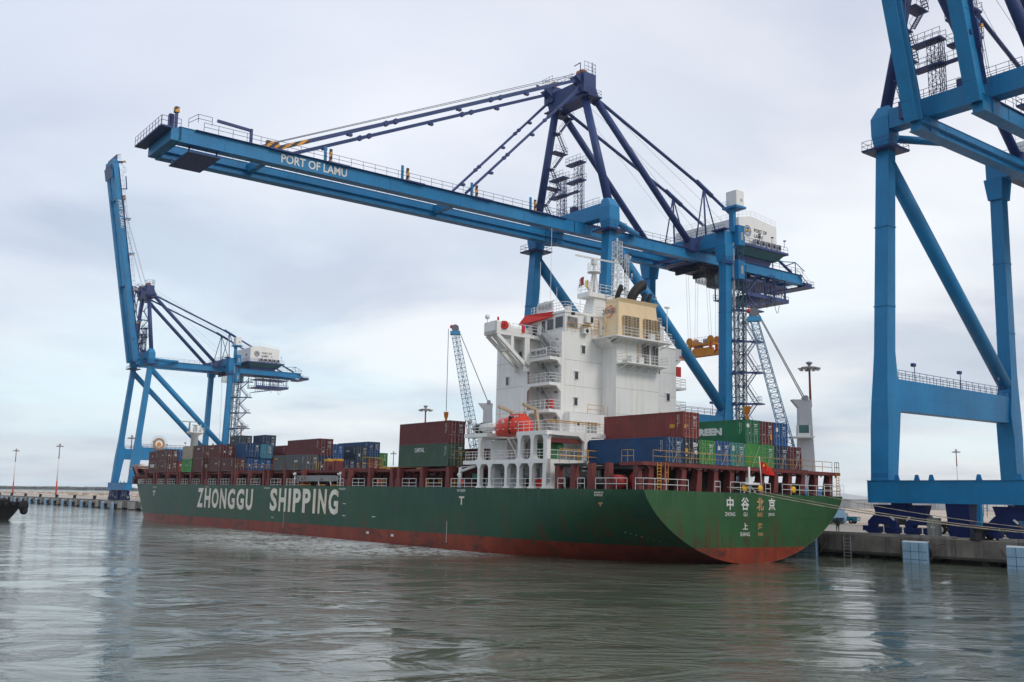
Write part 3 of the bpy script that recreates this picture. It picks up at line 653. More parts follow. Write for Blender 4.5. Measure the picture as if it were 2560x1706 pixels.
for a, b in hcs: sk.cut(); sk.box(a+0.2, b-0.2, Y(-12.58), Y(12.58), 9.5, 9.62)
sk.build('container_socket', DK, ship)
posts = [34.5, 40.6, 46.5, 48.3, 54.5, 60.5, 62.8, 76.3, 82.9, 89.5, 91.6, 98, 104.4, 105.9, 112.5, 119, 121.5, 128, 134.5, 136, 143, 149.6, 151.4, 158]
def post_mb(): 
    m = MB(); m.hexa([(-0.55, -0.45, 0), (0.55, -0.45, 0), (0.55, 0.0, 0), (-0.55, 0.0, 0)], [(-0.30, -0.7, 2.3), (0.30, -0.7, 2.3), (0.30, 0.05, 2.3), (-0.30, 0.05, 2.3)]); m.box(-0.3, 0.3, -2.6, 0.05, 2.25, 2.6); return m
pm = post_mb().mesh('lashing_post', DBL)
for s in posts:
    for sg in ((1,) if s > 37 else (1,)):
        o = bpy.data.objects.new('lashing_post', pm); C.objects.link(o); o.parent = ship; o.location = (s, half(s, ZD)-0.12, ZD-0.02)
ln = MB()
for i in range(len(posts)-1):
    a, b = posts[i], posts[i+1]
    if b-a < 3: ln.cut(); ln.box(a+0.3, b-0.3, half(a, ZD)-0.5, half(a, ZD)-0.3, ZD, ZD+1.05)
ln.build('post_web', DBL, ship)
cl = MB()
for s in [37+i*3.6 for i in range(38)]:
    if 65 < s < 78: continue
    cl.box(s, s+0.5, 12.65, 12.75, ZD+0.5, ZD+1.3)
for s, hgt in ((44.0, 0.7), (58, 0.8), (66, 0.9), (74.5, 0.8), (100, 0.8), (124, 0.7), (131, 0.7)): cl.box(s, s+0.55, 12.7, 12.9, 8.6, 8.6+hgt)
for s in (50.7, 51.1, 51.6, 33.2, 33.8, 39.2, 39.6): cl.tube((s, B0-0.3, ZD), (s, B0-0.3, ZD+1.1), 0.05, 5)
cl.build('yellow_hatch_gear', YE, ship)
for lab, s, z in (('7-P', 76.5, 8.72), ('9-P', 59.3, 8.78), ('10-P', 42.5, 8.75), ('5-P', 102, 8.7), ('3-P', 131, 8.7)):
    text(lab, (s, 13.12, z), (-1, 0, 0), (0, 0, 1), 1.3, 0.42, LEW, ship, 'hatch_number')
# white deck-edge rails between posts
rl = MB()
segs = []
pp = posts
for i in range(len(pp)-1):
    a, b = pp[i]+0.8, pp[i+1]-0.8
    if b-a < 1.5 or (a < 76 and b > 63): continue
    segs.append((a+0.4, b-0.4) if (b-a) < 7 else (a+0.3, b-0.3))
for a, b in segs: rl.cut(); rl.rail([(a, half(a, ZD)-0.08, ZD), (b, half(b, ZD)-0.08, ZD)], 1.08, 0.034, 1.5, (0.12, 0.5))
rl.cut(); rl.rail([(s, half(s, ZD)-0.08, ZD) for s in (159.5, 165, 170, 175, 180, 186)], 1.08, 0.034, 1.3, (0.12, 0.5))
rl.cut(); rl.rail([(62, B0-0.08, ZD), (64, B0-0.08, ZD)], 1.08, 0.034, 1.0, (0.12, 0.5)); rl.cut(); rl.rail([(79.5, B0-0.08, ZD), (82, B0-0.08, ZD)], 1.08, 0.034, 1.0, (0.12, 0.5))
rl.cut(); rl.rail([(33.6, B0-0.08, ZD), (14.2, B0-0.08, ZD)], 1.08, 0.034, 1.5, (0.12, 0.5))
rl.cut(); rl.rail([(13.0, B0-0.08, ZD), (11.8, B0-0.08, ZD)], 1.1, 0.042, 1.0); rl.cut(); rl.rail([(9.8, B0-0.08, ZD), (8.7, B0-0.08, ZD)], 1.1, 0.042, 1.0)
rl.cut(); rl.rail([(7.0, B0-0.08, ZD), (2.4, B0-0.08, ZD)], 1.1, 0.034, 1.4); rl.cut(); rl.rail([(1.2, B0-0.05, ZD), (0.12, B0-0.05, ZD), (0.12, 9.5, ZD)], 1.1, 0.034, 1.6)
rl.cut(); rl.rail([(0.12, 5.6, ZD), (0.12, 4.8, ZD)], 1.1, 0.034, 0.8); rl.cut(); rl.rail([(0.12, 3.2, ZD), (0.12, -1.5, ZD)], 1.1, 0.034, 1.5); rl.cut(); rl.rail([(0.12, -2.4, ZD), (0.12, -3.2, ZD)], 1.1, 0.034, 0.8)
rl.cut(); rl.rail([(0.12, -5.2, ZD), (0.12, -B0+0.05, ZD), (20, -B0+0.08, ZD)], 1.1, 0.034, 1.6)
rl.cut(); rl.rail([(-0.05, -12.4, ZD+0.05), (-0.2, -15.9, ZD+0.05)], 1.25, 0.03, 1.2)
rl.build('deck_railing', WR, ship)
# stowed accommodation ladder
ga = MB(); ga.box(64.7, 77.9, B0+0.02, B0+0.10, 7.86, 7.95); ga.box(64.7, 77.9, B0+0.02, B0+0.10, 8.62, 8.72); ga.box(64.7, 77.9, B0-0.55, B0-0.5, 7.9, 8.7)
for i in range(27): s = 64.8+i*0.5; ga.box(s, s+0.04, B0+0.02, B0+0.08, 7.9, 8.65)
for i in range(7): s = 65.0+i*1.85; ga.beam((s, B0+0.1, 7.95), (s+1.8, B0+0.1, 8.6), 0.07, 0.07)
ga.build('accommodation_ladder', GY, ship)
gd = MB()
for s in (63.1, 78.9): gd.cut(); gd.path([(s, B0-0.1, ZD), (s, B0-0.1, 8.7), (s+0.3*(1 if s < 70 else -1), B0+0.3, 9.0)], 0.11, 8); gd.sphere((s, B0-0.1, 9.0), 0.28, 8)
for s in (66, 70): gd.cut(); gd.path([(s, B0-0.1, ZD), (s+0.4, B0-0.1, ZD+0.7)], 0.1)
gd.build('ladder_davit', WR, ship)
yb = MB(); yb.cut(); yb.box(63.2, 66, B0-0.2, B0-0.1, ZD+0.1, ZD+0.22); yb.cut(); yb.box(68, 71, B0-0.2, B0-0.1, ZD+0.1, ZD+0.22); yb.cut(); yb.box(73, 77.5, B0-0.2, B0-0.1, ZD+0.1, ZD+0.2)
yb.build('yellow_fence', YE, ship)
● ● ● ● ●
### Your objective
Keep the pictures out of the copy and write out the data exactly as it stands.

### Response
Write part 3 of the bpy script that recreates this picture. It picks up at line 653. More parts follow. Write for Blender 4.5. Measure the picture as if it were 2560x1706 pixels.
for a, b in hcs: sk.cut(); sk.box(a+0.2, b-0.2, Y(-12.58), Y(12.58), 9.5, 9.62)
sk.build('container_socket', DK, ship)
posts = [34.5, 40.6, 46.5, 48.3, 54.5, 60.5, 62.8, 76.3, 82.9, 89.5, 91.6, 98, 104.4, 105.9, 112.5, 119, 121.5, 128, 134.5, 136, 143, 149.6, 151.4, 158]
def post_mb(): 
    m = MB(); m.hexa([(-0.55, -0.45, 0), (0.55, -0.45, 0), (0.55, 0.0, 0), (-0.55, 0.0, 0)], [(-0.30, -0.7, 2.3), (0.30, -0.7, 2.3), (0.30, 0.05, 2.3), (-0.30, 0.05, 2.3)]); m.box(-0.3, 0.3, -2.6, 0.05, 2.25, 2.6); return m
pm = post_mb().mesh('lashing_post', DBL)
for s in posts:
    for sg in ((1,) if s > 37 else (1,)):
        o = bpy.data.objects.new('lashing_post', pm); C.objects.link(o); o.parent = ship; o.location = (s, half(s, ZD)-0.12, ZD-0.02)
ln = MB()
for i in range(len(posts)-1):
    a, b = posts[i], posts[i+1]
    if b-a < 3: ln.cut(); ln.box(a+0.3, b-0.3, half(a, ZD)-0.5, half(a, ZD)-0.3, ZD, ZD+1.05)
ln.build('post_web', DBL, ship)
cl = MB()
for s in [37+i*3.6 for i in range(38)]:
    if 65 < s < 78: continue
    cl.box(s, s+0.5, 12.65, 12.75, ZD+0.5, ZD+1.3)
for s, hgt in ((44.0, 0.7), (58, 0.8), (66, 0.9), (74.5, 0.8), (100, 0.8), (124, 0.7), (131, 0.7)): cl.box(s, s+0.55, 12.7, 12.9, 8.6, 8.6+hgt)
for s in (50.7, 51.1, 51.6, 33.2, 33.8, 39.2, 39.6): cl.tube((s, B0-0.3, ZD), (s, B0-0.3, ZD+1.1), 0.05, 5)
cl.build('yellow_hatch_gear', YE, ship)
for lab, s, z in (('7-P', 76.5, 8.72), ('9-P', 59.3, 8.78), ('10-P', 42.5, 8.75), ('5-P', 102, 8.7), ('3-P', 131, 8.7)):
    text(lab, (s, 13.12, z), (-1, 0, 0), (0, 0, 1), 1.3, 0.42, LEW, ship, 'hatch_number')
# white deck-edge rails between posts
rl = MB()
segs = []
pp = posts
for i in range(len(pp)-1):
    a, b = pp[i]+0.8, pp[i+1]-0.8
    if b-a < 1.5 or (a < 76 and b > 63): continue
    segs.append((a+0.4, b-0.4) if (b-a) < 7 else (a+0.3, b-0.3))
for a, b in segs: rl.cut(); rl.rail([(a, half(a, ZD)-0.08, ZD), (b, half(b, ZD)-0.08, ZD)], 1.08, 0.034, 1.5, (0.12, 0.5))
rl.cut(); rl.rail([(s, half(s, ZD)-0.08, ZD) for s in (159.5, 165, 170, 175, 180, 186)], 1.08, 0.034, 1.3, (0.12, 0.5))
rl.cut(); rl.rail([(62, B0-0.08, ZD), (64, B0-0.08, ZD)], 1.08, 0.034, 1.0, (0.12, 0.5)); rl.cut(); rl.rail([(79.5, B0-0.08, ZD), (82, B0-0.08, ZD)], 1.08, 0.034, 1.0, (0.12, 0.5))
rl.cut(); rl.rail([(33.6, B0-0.08, ZD), (14.2, B0-0.08, ZD)], 1.08, 0.034, 1.5, (0.12, 0.5))
rl.cut(); rl.rail([(13.0, B0-0.08, ZD), (11.8, B0-0.08, ZD)], 1.1, 0.042, 1.0); rl.cut(); rl.rail([(9.8, B0-0.08, ZD), (8.7, B0-0.08, ZD)], 1.1, 0.042, 1.0)
rl.cut(); rl.rail([(7.0, B0-0.08, ZD), (2.4, B0-0.08, ZD)], 1.1, 0.034, 1.4); rl.cut(); rl.rail([(1.2, B0-0.05, ZD), (0.12, B0-0.05, ZD), (0.12, 9.5, ZD)], 1.1, 0.034, 1.6)
rl.cut(); rl.rail([(0.12, 5.6, ZD), (0.12, 4.8, ZD)], 1.1, 0.034, 0.8); rl.cut(); rl.rail([(0.12, 3.2, ZD), (0.12, -1.5, ZD)], 1.1, 0.034, 1.5); rl.cut(); rl.rail([(0.12, -2.4, ZD), (0.12, -3.2, ZD)], 1.1, 0.034, 0.8)
rl.cut(); rl.rail([(0.12, -5.2, ZD), (0.12, -B0+0.05, ZD), (20, -B0+0.08, ZD)], 1.1, 0.034, 1.6)
rl.cut(); rl.rail([(-0.05, -12.4, ZD+0.05), (-0.2, -15.9, ZD+0.05)], 1.25, 0.03, 1.2)
rl.build('deck_railing', WR, ship)
# stowed accommodation ladder
ga = MB(); ga.box(64.7, 77.9, B0+0.02, B0+0.10, 7.86, 7.95); ga.box(64.7, 77.9, B0+0.02, B0+0.10, 8.62, 8.72); ga.box(64.7, 77.9, B0-0.55, B0-0.5, 7.9, 8.7)
for i in range(27): s = 64.8+i*0.5; ga.box(s, s+0.04, B0+0.02, B0+0.08, 7.9, 8.65)
for i in range(7): s = 65.0+i*1.85; ga.beam((s, B0+0.1, 7.95), (s+1.8, B0+0.1, 8.6), 0.07, 0.07)
ga.build('accommodation_ladder', GY, ship)
gd = MB()
for s in (63.1, 78.9): gd.cut(); gd.path([(s, B0-0.1, ZD), (s, B0-0.1, 8.7), (s+0.3*(1 if s < 70 else -1), B0+0.3, 9.0)], 0.11, 8); gd.sphere((s, B0-0.1, 9.0), 0.28, 8)
for s in (66, 70): gd.cut(); gd.path([(s, B0-0.1, ZD), (s+0.4, B0-0.1, ZD+0.7)], 0.1)
gd.build('ladder_davit', WR, ship)
yb = MB(); yb.cut(); yb.box(63.2, 66, B0-0.2, B0-0.1, ZD+0.1, ZD+0.22); yb.cut(); yb.box(68, 71, B0-0.2, B0-0.1, ZD+0.1, ZD+0.22); yb.cut(); yb.box(73, 77.5, B0-0.2, B0-0.1, ZD+0.1, ZD+0.2)
yb.build('yellow_fence', YE, ship)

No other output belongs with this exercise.